The car market in the US has been in a weird place for the last couple of years, and EV sales are stalling a bit. I don’t believe it’s because Americans don’t like EVs; everyone I know who’s driven one loves the experience. The trepidation comes down to two things:
- Charging EVs away from home is a work in progress still (a problem I think we could solve)
- Every car company is making the same knuckle-headed decisions with their EVs, so most new cars tend to be a mixed bag as opposed to being better than older cars in any way.
I suspect that these design decisions are cost-cutting measures to compensate for the fact that the battery eats up so much of the cost of an EV.

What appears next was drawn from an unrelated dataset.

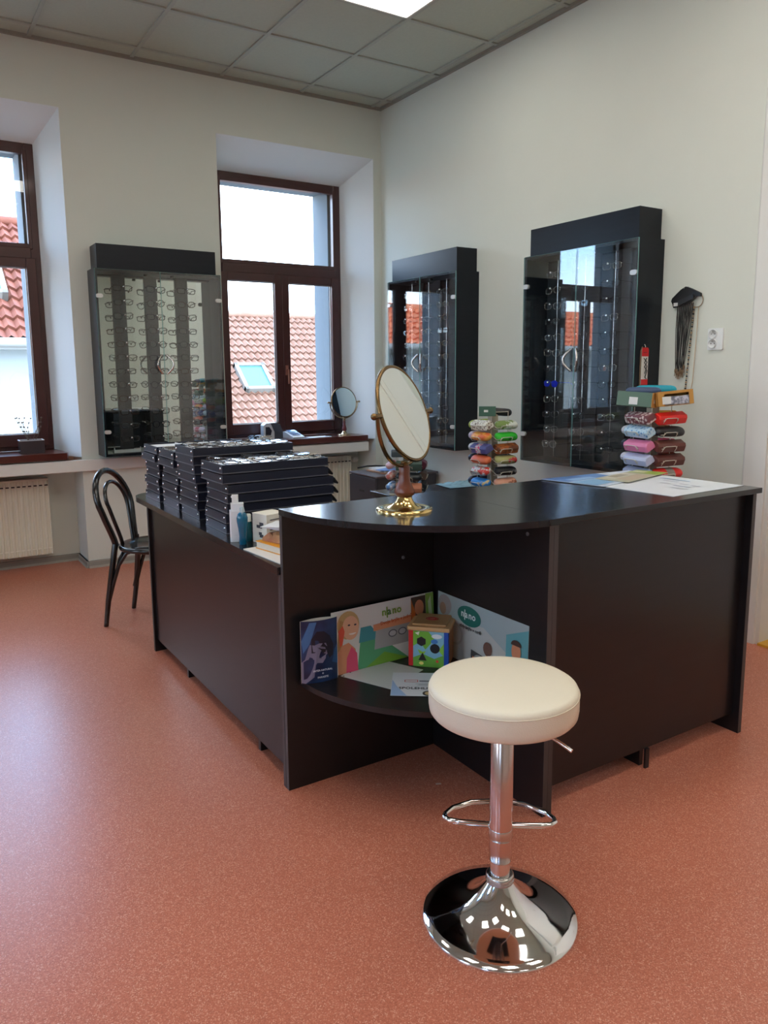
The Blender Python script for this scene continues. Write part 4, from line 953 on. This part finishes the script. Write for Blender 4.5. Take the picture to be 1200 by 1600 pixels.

Audi manages to avoid the most obnoxious choices (for instance, there isn’t a massive touch screen that requires you to control things like the windshield wipers with it).
I previously was on a cadence of upgrading cars every three years or so and for my Q5, I bought out the lease early because in late 2022 the market was in a weird place and since then, I’ve been waiting for an EV that excites me and doesn’t have a bunch of dumb design decisions.
I’m still waiting. I was excited about the ID.Buzz but it sounds like VW enshittified it with a bunch of similar design decisions, like the capacitive steering wheel.
It’s hard to get behind the wheel of an EV and not be bullish on them as a concept; they’re seriously just so fun to drive. But car companies are finding a way to fuck them up nonetheless.